In fact, it was only a month ago that the bank doubled the amount it set aside for the fine to $1.5bn with an acknowledgement that it really didn't know how much it would be on the hook for.

Nervousness inside the company about how much it might have to pay was well founded. It didn't have much of a defence to allegations that it inadvertently shuffled money on behalf of Mexican drug lords and Russian gangsters.

What sounds like a big number is less than 10 per cent of last year's profit or smaller than the gain booked on the sale of HSBC's stake in Chinese insurer Ping An earlier this week. The balance sheet of the "world's local bank" can cope with it.

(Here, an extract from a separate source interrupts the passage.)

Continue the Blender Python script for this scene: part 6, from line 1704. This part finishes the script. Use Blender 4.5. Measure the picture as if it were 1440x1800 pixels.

What is far most costly is the damage to HSBC's reputation and a bigger crisis brewing. Remember, HSBC was a long-standing, conservative lender, providing an alternative diplomatic corps that let the cream of British schoolboys learn the art of banking as "international officers" while travelling the world. High achievers built up an internal network. They stayed for years.

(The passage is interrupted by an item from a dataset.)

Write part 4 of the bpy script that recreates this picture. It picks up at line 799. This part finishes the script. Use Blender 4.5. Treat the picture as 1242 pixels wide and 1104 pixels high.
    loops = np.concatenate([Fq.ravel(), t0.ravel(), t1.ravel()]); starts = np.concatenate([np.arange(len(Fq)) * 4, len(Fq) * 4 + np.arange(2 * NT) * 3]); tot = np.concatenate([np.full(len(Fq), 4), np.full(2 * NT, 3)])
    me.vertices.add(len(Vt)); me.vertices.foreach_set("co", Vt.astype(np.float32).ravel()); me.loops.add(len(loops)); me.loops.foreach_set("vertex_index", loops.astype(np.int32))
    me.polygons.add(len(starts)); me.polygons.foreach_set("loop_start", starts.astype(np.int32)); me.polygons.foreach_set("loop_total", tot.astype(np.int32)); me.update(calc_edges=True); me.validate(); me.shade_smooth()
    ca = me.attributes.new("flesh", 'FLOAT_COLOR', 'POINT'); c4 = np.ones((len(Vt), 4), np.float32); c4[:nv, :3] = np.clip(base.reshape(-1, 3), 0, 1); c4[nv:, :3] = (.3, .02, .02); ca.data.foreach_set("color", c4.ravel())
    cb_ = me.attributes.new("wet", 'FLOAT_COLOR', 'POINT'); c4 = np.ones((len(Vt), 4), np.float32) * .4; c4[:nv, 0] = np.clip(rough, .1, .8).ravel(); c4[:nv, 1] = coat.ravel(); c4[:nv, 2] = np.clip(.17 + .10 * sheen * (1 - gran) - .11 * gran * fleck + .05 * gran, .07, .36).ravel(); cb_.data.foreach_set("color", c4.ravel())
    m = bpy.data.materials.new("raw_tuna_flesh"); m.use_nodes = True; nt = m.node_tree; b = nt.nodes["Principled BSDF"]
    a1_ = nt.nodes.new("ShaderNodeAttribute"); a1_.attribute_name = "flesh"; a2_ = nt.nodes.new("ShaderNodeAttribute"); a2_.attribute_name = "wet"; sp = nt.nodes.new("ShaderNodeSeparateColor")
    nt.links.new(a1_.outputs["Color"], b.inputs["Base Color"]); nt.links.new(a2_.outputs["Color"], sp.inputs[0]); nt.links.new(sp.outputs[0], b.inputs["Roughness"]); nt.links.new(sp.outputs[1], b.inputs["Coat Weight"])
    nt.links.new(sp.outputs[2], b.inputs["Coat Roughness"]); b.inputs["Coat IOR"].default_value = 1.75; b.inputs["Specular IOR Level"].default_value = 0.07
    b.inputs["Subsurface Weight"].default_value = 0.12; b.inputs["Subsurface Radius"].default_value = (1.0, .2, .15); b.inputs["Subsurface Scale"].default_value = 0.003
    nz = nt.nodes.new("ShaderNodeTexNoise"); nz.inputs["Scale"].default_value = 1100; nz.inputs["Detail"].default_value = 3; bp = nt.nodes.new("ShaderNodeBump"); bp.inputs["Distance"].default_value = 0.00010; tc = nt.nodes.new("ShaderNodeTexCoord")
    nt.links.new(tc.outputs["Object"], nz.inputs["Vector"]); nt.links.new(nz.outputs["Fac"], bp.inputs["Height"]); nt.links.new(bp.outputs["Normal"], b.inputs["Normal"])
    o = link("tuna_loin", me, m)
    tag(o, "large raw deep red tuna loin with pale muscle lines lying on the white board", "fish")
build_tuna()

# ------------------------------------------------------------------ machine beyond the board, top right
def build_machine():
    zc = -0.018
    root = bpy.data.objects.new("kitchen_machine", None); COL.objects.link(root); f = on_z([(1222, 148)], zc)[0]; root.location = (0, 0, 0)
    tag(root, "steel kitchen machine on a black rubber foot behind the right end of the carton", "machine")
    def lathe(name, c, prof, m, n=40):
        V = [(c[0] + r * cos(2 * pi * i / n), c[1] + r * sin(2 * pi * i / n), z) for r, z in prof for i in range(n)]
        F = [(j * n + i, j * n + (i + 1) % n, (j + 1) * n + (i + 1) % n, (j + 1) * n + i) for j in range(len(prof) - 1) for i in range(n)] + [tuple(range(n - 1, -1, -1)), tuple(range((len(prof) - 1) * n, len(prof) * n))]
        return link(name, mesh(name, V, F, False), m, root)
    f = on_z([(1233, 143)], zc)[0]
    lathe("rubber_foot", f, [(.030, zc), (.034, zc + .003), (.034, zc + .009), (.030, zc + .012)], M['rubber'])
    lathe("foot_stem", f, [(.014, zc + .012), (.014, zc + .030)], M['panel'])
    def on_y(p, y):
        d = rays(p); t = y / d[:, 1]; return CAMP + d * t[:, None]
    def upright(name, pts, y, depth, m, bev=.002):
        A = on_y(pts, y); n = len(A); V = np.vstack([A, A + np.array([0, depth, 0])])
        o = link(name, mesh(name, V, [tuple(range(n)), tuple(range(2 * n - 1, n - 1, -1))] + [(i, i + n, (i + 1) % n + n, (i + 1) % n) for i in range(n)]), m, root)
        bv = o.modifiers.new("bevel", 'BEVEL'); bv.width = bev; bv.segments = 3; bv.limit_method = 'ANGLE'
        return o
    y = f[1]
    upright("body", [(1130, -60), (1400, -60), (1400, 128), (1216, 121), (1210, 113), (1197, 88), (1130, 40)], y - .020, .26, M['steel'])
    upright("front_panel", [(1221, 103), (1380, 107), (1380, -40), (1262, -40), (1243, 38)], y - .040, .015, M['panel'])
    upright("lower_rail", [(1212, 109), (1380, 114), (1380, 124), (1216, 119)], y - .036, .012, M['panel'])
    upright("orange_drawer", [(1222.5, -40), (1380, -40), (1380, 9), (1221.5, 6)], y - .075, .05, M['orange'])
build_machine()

It all began to change two decades ago when HSBC set out on an incredible growth spurt. In the space of a few years, it gobbled up Midland Bank in Britain, and made significant moves in Brazil, Argentina, the US, France and Brazil. From a bank that had a market value of £10bn, it is worth more than 10 times that today.

The lapses of control and erosion of a gentlemanly culture suggest HSBC has simply become too large to run effectively. The old boys' network that served it well for years has splintered, or at best is stretched to breaking point.

To his credit, Stuart Gulliver, the chief executive, has already identified this and to conserve capital is retreating from markets where the bank plays a fringe role so it can invest where it is already strong. And it's only fair to say that some of those deals it did have paid off handsomely, such as the original Ping An investment.

A global player makes sense as long as its leader tells us it does and can keep all the plates spinning.

Investors pressing for short-term returns often have their heads turned by siren calls for a value-enhancing break-up.

In HSBC's case, settling its American fine only allows it to focus on its next problem: to demonstrate that size still matters.